Tally the lines below that contain the word "parts", and give only that number.

Start Supplied records

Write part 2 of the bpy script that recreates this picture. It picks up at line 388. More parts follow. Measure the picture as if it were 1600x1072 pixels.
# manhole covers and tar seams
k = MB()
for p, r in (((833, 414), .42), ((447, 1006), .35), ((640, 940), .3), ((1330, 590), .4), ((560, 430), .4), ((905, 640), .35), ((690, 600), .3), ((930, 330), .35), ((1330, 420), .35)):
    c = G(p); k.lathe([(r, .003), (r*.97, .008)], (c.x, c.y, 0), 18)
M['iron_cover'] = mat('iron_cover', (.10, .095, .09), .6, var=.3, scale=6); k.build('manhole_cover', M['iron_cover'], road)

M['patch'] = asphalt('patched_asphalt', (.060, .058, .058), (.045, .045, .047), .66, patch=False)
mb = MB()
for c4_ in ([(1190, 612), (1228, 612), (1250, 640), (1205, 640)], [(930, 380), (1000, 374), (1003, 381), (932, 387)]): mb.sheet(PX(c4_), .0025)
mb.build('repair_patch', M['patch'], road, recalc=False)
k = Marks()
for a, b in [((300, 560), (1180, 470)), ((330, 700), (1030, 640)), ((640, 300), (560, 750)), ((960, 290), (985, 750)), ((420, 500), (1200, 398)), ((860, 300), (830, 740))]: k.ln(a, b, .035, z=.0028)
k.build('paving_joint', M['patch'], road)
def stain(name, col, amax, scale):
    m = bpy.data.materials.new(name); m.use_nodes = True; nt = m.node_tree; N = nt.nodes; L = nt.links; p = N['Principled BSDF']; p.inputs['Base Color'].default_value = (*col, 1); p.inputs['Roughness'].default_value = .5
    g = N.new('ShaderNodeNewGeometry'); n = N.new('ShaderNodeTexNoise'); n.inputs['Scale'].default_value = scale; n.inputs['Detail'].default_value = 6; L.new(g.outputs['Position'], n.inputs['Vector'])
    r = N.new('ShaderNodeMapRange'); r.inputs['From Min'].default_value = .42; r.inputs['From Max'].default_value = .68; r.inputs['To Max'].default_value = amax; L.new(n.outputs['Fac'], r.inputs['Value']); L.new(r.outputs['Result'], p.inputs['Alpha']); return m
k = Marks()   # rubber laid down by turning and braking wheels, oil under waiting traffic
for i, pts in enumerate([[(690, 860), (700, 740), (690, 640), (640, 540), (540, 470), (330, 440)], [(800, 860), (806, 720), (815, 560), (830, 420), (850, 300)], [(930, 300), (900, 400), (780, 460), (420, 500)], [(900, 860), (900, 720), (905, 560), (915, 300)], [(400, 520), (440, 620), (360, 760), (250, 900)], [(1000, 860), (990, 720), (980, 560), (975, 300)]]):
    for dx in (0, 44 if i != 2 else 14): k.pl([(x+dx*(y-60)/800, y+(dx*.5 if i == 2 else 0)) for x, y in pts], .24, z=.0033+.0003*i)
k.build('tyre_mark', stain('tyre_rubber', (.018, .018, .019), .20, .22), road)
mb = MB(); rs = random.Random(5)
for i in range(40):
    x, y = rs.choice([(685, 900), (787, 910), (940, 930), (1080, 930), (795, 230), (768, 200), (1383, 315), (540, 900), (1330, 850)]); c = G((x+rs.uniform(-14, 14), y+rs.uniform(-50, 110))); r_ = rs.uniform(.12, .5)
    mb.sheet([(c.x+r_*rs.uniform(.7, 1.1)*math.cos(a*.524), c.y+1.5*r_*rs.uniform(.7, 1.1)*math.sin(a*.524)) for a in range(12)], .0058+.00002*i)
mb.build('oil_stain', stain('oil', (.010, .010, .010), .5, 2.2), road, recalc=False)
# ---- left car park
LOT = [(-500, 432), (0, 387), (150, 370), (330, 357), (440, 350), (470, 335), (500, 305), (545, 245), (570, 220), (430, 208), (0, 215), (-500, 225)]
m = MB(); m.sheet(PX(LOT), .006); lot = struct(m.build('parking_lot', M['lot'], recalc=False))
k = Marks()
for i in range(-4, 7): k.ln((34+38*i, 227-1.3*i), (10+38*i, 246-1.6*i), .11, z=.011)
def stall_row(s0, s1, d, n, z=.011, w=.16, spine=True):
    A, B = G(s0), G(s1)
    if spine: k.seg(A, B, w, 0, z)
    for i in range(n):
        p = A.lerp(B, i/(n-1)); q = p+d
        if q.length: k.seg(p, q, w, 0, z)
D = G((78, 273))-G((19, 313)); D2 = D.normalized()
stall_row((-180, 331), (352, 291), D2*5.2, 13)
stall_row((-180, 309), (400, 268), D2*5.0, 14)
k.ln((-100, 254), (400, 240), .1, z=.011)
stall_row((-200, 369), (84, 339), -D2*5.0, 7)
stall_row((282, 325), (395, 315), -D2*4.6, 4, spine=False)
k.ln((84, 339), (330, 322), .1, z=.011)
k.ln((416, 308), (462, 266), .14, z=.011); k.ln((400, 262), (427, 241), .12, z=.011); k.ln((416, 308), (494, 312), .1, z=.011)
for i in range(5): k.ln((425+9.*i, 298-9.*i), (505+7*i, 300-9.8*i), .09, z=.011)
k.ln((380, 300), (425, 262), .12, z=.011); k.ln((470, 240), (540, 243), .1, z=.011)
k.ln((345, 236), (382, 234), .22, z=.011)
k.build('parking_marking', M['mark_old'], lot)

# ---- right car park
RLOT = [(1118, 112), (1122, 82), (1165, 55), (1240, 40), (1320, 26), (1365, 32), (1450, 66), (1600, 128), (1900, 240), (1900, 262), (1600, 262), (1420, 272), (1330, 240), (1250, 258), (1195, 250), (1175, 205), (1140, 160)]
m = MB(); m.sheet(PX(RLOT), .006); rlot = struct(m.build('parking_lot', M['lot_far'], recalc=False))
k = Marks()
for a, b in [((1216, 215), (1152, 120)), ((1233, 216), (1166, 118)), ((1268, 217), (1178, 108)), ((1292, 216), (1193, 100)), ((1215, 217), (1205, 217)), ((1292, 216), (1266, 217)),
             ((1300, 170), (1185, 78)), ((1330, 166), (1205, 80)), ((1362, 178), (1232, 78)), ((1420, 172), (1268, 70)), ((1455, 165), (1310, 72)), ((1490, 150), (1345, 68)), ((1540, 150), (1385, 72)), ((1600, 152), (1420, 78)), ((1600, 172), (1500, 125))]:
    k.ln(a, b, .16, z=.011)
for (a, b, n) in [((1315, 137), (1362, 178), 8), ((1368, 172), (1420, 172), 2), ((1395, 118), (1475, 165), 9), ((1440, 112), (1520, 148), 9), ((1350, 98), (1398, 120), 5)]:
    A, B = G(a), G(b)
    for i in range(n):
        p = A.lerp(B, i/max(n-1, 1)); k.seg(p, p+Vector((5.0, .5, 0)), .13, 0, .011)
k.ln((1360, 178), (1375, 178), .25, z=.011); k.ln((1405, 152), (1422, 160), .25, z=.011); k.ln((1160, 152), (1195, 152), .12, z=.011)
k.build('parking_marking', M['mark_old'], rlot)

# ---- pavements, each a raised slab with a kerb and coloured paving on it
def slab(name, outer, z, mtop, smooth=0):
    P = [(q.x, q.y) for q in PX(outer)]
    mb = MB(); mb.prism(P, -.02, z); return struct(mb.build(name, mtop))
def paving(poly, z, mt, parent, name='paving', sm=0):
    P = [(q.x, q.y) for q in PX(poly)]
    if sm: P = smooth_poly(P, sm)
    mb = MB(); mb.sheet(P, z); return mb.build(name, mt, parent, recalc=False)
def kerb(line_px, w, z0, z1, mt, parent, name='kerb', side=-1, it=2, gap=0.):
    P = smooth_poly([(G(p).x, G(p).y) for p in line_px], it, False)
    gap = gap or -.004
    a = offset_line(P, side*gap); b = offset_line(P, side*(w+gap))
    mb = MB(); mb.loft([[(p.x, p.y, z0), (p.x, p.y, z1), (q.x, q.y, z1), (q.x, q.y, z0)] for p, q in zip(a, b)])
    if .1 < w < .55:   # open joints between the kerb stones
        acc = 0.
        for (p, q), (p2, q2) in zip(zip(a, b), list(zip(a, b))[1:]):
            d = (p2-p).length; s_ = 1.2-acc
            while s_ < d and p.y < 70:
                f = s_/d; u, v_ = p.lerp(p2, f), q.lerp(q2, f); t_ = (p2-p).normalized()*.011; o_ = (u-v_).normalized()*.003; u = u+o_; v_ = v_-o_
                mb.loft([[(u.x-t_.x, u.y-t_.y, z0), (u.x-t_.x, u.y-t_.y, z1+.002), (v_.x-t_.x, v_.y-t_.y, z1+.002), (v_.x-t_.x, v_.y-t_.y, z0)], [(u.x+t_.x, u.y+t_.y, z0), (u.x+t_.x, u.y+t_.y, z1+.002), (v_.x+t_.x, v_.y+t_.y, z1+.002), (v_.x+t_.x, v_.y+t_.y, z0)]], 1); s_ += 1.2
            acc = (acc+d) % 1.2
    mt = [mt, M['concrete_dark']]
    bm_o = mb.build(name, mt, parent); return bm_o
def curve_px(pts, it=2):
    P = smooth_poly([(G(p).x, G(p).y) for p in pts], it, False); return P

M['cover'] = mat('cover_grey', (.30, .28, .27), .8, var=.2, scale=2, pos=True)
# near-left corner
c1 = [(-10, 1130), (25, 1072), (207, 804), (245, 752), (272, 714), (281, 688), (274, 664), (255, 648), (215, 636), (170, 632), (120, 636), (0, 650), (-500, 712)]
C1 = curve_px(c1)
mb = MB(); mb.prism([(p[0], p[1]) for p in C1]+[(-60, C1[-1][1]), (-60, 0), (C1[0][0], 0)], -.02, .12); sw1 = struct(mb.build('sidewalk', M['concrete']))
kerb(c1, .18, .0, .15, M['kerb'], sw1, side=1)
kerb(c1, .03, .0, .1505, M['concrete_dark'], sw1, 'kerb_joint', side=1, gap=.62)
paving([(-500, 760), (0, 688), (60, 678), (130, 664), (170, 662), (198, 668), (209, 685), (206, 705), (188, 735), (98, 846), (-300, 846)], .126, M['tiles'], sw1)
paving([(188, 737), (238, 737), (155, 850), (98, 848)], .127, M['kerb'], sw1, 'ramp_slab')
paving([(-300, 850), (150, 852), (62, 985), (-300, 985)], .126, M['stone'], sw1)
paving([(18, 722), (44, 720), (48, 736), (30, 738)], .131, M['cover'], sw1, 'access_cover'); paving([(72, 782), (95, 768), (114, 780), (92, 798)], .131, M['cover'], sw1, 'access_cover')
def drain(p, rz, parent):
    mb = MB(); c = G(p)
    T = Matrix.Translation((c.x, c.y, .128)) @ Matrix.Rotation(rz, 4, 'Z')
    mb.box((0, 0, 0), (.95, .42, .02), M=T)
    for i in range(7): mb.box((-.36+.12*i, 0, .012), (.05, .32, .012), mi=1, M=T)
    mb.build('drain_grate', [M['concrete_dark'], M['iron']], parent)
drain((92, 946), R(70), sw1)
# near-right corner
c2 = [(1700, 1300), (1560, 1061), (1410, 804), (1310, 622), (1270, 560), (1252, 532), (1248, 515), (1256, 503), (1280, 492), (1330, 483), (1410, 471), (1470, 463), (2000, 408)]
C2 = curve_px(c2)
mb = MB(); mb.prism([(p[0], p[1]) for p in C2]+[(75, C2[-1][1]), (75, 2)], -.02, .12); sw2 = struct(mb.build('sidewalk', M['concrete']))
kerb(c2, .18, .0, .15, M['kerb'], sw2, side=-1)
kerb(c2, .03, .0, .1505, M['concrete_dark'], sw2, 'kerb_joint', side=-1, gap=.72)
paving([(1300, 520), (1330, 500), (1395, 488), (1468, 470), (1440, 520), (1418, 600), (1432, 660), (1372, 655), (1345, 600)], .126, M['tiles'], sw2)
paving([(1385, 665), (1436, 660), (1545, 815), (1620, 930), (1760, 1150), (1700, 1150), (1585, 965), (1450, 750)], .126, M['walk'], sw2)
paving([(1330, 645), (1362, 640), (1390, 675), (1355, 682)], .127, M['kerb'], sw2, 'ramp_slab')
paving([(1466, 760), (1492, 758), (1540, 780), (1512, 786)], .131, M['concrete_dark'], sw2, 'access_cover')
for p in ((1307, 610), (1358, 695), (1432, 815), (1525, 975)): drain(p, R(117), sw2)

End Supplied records
Start Supplied records

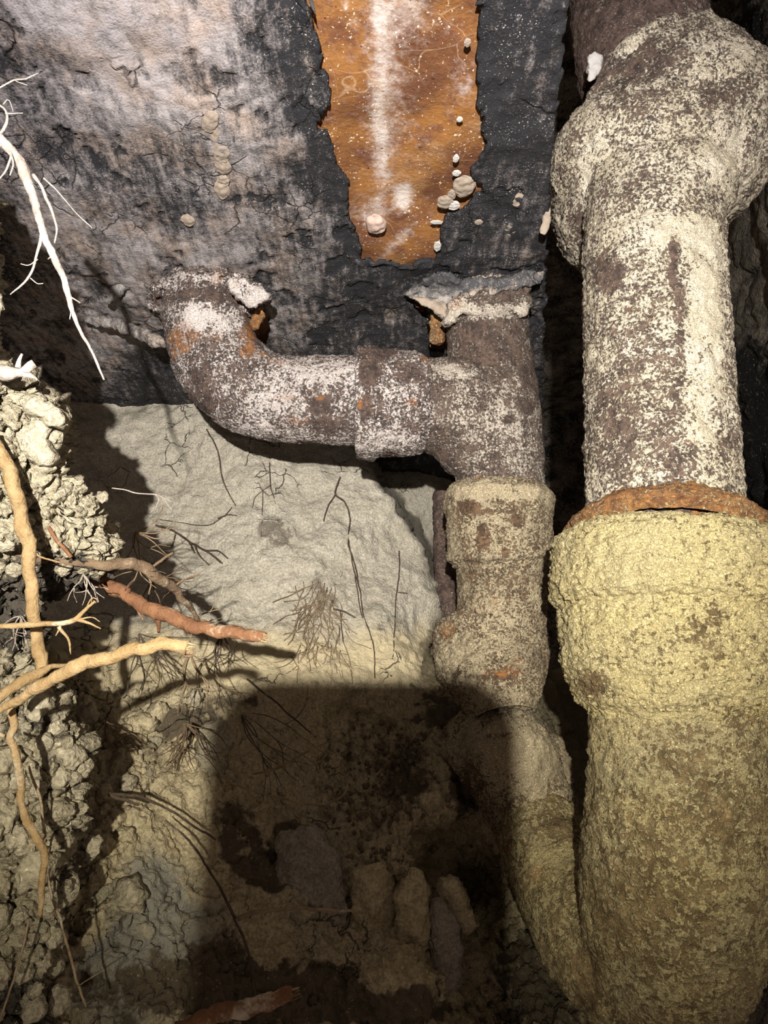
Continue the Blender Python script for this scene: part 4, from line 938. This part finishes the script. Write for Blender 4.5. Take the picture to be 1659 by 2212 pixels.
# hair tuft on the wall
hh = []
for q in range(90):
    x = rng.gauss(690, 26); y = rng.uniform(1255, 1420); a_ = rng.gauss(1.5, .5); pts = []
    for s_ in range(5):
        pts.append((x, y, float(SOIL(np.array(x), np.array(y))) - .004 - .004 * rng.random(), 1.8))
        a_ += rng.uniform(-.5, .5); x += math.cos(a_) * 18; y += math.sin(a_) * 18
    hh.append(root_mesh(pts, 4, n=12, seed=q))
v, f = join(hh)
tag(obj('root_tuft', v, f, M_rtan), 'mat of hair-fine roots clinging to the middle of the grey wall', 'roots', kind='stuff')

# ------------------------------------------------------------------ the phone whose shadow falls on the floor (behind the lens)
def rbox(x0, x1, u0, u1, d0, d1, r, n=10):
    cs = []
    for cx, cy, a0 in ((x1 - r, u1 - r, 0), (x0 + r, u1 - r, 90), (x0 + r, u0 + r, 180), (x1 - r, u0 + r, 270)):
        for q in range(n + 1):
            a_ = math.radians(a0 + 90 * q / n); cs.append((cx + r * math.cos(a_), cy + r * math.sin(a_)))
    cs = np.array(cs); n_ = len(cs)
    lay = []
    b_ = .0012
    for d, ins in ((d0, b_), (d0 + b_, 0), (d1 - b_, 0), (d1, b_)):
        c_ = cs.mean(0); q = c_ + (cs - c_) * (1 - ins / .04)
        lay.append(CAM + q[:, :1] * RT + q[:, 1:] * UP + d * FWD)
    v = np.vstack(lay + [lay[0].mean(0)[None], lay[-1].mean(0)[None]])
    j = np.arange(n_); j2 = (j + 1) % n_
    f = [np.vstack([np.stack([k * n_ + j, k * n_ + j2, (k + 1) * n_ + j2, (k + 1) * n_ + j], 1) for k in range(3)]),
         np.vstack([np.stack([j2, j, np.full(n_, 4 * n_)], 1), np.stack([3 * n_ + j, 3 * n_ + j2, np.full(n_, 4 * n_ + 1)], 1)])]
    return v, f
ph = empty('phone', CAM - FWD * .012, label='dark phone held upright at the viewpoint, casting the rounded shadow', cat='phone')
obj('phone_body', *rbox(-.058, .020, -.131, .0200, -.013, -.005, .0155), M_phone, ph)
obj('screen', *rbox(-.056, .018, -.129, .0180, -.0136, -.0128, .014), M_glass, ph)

End Supplied records
Start Supplied records

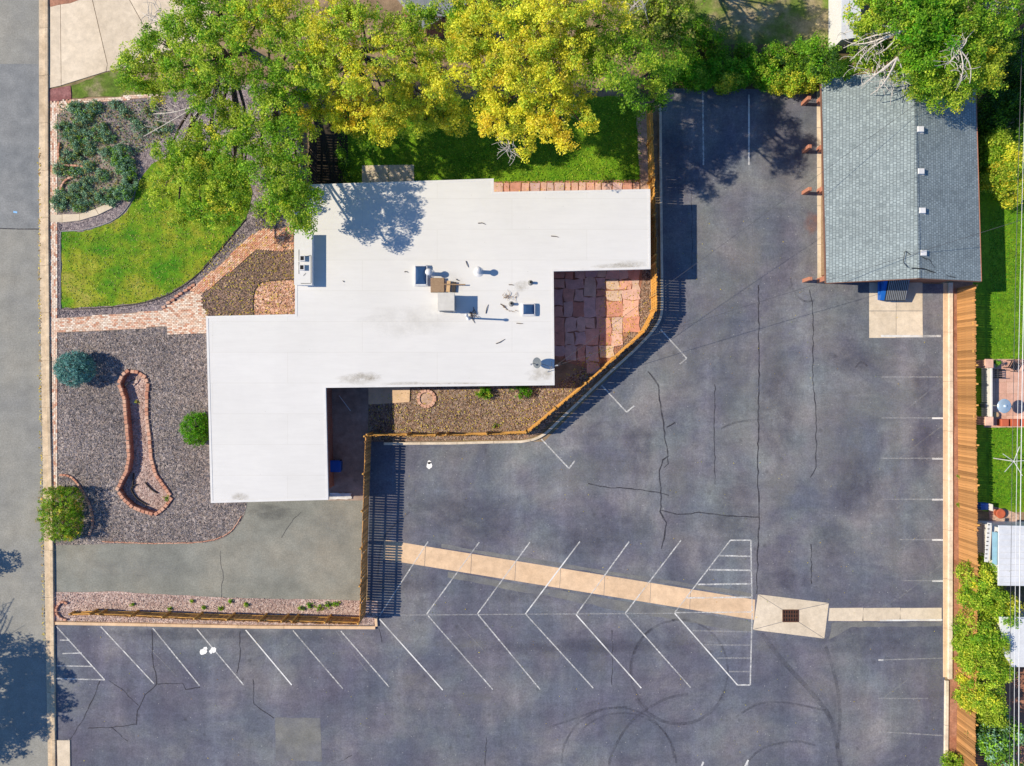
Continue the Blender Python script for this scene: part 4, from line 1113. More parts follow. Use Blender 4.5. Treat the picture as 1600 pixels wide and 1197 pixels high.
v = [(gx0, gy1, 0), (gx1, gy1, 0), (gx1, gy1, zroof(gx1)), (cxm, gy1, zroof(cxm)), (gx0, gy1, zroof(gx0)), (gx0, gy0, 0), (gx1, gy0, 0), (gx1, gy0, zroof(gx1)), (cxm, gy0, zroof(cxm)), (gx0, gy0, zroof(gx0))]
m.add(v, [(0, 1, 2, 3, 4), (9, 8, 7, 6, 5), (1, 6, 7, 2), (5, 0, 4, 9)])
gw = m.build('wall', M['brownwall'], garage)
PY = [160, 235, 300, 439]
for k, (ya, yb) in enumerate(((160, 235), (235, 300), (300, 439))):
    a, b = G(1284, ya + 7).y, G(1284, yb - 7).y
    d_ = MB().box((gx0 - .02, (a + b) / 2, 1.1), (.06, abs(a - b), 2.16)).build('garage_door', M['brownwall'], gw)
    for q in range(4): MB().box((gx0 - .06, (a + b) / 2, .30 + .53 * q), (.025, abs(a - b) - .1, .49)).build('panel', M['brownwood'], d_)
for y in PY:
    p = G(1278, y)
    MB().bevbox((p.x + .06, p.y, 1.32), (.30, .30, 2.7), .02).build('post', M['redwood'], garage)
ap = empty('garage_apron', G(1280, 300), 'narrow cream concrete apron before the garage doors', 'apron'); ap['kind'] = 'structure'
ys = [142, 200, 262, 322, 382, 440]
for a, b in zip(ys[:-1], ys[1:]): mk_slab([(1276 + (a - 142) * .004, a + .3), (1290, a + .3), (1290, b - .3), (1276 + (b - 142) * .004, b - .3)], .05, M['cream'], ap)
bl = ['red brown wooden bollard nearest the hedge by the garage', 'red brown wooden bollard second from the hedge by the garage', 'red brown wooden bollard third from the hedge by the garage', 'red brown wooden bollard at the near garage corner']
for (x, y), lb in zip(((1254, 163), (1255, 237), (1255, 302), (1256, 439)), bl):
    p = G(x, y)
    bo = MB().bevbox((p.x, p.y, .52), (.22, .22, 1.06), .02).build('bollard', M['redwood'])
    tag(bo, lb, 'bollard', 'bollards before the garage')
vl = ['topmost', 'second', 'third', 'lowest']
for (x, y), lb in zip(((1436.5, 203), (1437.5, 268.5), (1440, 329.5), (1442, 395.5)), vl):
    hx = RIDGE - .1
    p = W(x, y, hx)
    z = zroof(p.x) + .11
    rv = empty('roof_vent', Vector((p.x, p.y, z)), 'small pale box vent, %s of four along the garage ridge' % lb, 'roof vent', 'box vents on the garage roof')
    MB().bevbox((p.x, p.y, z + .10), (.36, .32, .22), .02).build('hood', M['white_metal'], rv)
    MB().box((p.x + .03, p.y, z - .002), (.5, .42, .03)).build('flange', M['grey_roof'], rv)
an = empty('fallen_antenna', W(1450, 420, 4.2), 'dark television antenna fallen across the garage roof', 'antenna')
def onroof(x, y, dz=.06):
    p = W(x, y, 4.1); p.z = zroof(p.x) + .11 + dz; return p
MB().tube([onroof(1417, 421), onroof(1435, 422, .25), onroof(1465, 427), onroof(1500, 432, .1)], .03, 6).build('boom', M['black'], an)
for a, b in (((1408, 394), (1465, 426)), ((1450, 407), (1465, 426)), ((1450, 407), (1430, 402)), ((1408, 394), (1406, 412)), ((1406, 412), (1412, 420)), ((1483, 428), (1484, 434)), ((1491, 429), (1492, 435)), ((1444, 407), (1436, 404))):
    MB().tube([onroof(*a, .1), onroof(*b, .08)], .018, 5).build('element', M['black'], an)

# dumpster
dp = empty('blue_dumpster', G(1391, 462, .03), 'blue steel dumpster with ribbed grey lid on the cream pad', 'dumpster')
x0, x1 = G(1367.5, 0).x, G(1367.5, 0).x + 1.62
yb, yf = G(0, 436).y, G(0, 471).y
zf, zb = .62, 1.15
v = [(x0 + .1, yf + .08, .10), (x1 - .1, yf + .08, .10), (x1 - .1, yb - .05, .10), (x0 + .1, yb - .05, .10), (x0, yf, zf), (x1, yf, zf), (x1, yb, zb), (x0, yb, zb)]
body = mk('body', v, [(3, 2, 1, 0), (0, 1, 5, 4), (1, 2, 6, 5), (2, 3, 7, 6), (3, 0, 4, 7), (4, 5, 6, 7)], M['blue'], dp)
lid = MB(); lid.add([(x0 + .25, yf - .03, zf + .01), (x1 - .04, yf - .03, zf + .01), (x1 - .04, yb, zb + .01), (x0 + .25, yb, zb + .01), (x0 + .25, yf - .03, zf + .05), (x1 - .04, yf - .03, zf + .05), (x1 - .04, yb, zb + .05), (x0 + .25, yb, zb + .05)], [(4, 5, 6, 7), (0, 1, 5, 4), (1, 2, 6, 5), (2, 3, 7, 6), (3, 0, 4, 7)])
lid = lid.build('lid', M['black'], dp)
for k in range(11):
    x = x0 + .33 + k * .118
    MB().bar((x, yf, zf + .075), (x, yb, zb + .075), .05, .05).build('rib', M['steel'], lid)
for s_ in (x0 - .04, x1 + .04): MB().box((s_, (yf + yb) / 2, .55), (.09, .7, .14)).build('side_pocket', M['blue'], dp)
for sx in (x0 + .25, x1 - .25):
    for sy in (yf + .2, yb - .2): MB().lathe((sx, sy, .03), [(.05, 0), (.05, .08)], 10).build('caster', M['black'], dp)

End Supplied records

_Task output:_
2